_EXERCISE_: Copy all of the material exactly. Pictures are not to appear in the copy.

_COLLECTED DATA_:
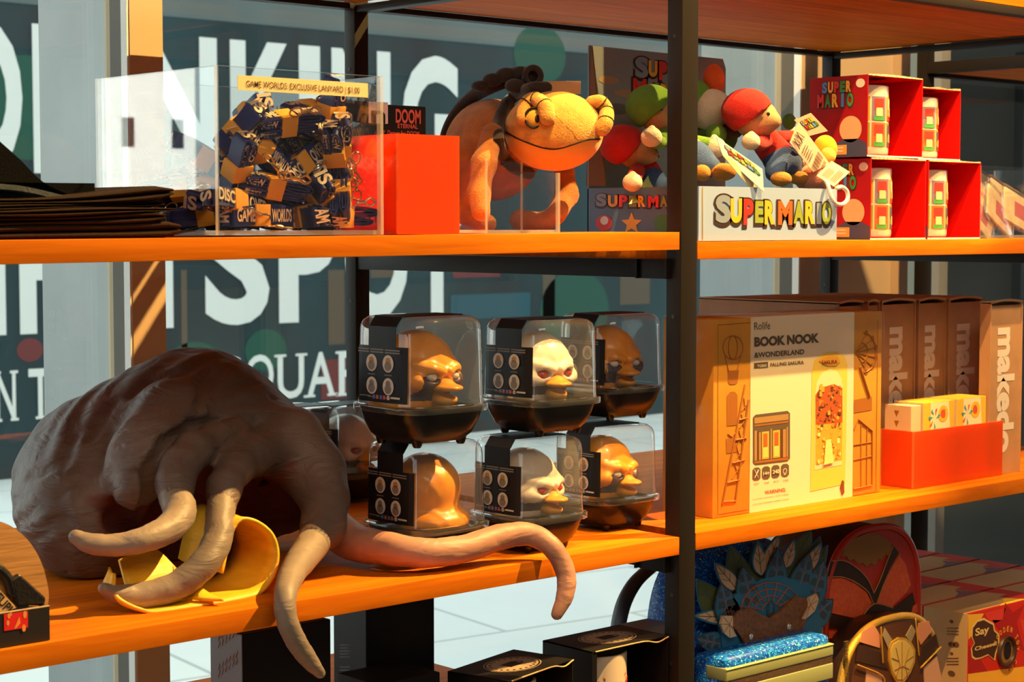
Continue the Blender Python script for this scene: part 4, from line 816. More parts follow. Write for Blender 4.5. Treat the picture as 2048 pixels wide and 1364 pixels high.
b = MB(); hk = spline([AY(x, y, Y) for x, y, Y in ((1648, 360, .010), (1655, 368, .002), (1662, 392, -.004), (1672, 407, -.006), (1686, 408, -.006), (1695, 398, -.005), (1694, 383, -.004), (1684, 374, -.003), (1674, 376, -.003))], 6); b.tube(hk, .0023, 10); b.build('plastic_hook', mat('white_plastic', (.78, .74, .74), .35), pinky)
def card(par, name, px, Y, m, prints=(), dY=(0, 0, 0, 0)):
    b = MB(); p = [AY(x, y, Y+d) for (x, y), d in zip(px, dY)]; n = np.cross(p[1]-p[0], p[-1]-p[0]); n /= np.linalg.norm(n); n = n if n@VF > 0 else -n
    b.prism([tuple(q) for q in p], n*.0008); o = b.build(name, m, par); A = p[0]; U = p[1]-p[0]; V = p[-1]-p[0]
    for nm, mm, fnp in prints:
        b = MB(); lu, lv = np.linalg.norm(U), np.linalg.norm(V); fnp(b, A-n*.0004, U/lu, V/lv, lu, lv); b.build(nm, mm, o)
def pr_comic(b, A, U, V, lu, lv):
    s = 'SUPER'; O = A+V*lv
    for i, (row, v0) in enumerate((('SUPER', .58), ('MARIO', .30))):
        for j, ch in enumerate(row):
            x0 = lu*(.14+.14*j+.04*i); b.text(ch, O, U, -V, x0-.0008, x0+lu*.13+.0006, lv*(v0)-.0008, lv*(v0+.24)+.0004, 5, .06); b.text(ch, O-np.cross(U, V)*0+(-VF)*.0003, U, -V, x0, x0+lu*.12, lv*v0, lv*(v0+.23), (0, 1, 2, 3, 1, 2, 3, 1, 6, 7)[i*5+j], .055)
def pr_bar(b, A, U, V, lu, lv):
    for k in range(16): x = lu*(.10+.055*k); b.quad(A+U*x+V*lv*.68, A+U*(x+lu*(.018+.012*(k % 3)))+V*lv*.68, A+U*(x+lu*(.018+.012*(k % 3)))+V*lv*.84, A+U*x+V*lv*.84, 0)
    for k in range(5): b.quad(*[A+U*lu*a+V*lv*c for a, c in ((.14, .36+.055*k), (.62+.07*(k % 2), .36+.055*k), (.62+.07*(k % 2), .375+.055*k), (.14, .375+.055*k))], 0)
    b.text('$25.00', A, U, -V, lu*.45, lu*.9, -lv*.96, -lv*.88, 0, .02)
    for a in (.2, .55): b.tube([A+U*lu*a+V*lv*.28, A+U*lu*(a+.14)+V*lv*.08, A+U*lu*(a+.28)+V*lv*.28], .0005, 6)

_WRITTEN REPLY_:
Continue the Blender Python script for this scene: part 4, from line 816. More parts follow. Write for Blender 4.5. Treat the picture as 2048 pixels wide and 1364 pixels high.
b = MB(); hk = spline([AY(x, y, Y) for x, y, Y in ((1648, 360, .010), (1655, 368, .002), (1662, 392, -.004), (1672, 407, -.006), (1686, 408, -.006), (1695, 398, -.005), (1694, 383, -.004), (1684, 374, -.003), (1674, 376, -.003))], 6); b.tube(hk, .0023, 10); b.build('plastic_hook', mat('white_plastic', (.78, .74, .74), .35), pinky)
def card(par, name, px, Y, m, prints=(), dY=(0, 0, 0, 0)):
    b = MB(); p = [AY(x, y, Y+d) for (x, y), d in zip(px, dY)]; n = np.cross(p[1]-p[0], p[-1]-p[0]); n /= np.linalg.norm(n); n = n if n@VF > 0 else -n
    b.prism([tuple(q) for q in p], n*.0008); o = b.build(name, m, par); A = p[0]; U = p[1]-p[0]; V = p[-1]-p[0]
    for nm, mm, fnp in prints:
        b = MB(); lu, lv = np.linalg.norm(U), np.linalg.norm(V); fnp(b, A-n*.0004, U/lu, V/lv, lu, lv); b.build(nm, mm, o)
def pr_comic(b, A, U, V, lu, lv):
    s = 'SUPER'; O = A+V*lv
    for i, (row, v0) in enumerate((('SUPER', .58), ('MARIO', .30))):
        for j, ch in enumerate(row):
            x0 = lu*(.14+.14*j+.04*i); b.text(ch, O, U, -V, x0-.0008, x0+lu*.13+.0006, lv*(v0)-.0008, lv*(v0+.24)+.0004, 5, .06); b.text(ch, O-np.cross(U, V)*0+(-VF)*.0003, U, -V, x0, x0+lu*.12, lv*v0, lv*(v0+.23), (0, 1, 2, 3, 1, 2, 3, 1, 6, 7)[i*5+j], .055)
def pr_bar(b, A, U, V, lu, lv):
    for k in range(16): x = lu*(.10+.055*k); b.quad(A+U*x+V*lv*.68, A+U*(x+lu*(.018+.012*(k % 3)))+V*lv*.68, A+U*(x+lu*(.018+.012*(k % 3)))+V*lv*.84, A+U*x+V*lv*.84, 0)
    for k in range(5): b.quad(*[A+U*lu*a+V*lv*c for a, c in ((.14, .36+.055*k), (.62+.07*(k % 2), .36+.055*k), (.62+.07*(k % 2), .375+.055*k), (.14, .375+.055*k))], 0)
    b.text('$25.00', A, U, -V, lu*.45, lu*.9, -lv*.96, -lv*.88, 0, .02)
    for a in (.2, .55): b.tube([A+U*lu*a+V*lv*.28, A+U*lu*(a+.14)+V*lv*.08, A+U*lu*(a+.28)+V*lv*.28], .0005, 6)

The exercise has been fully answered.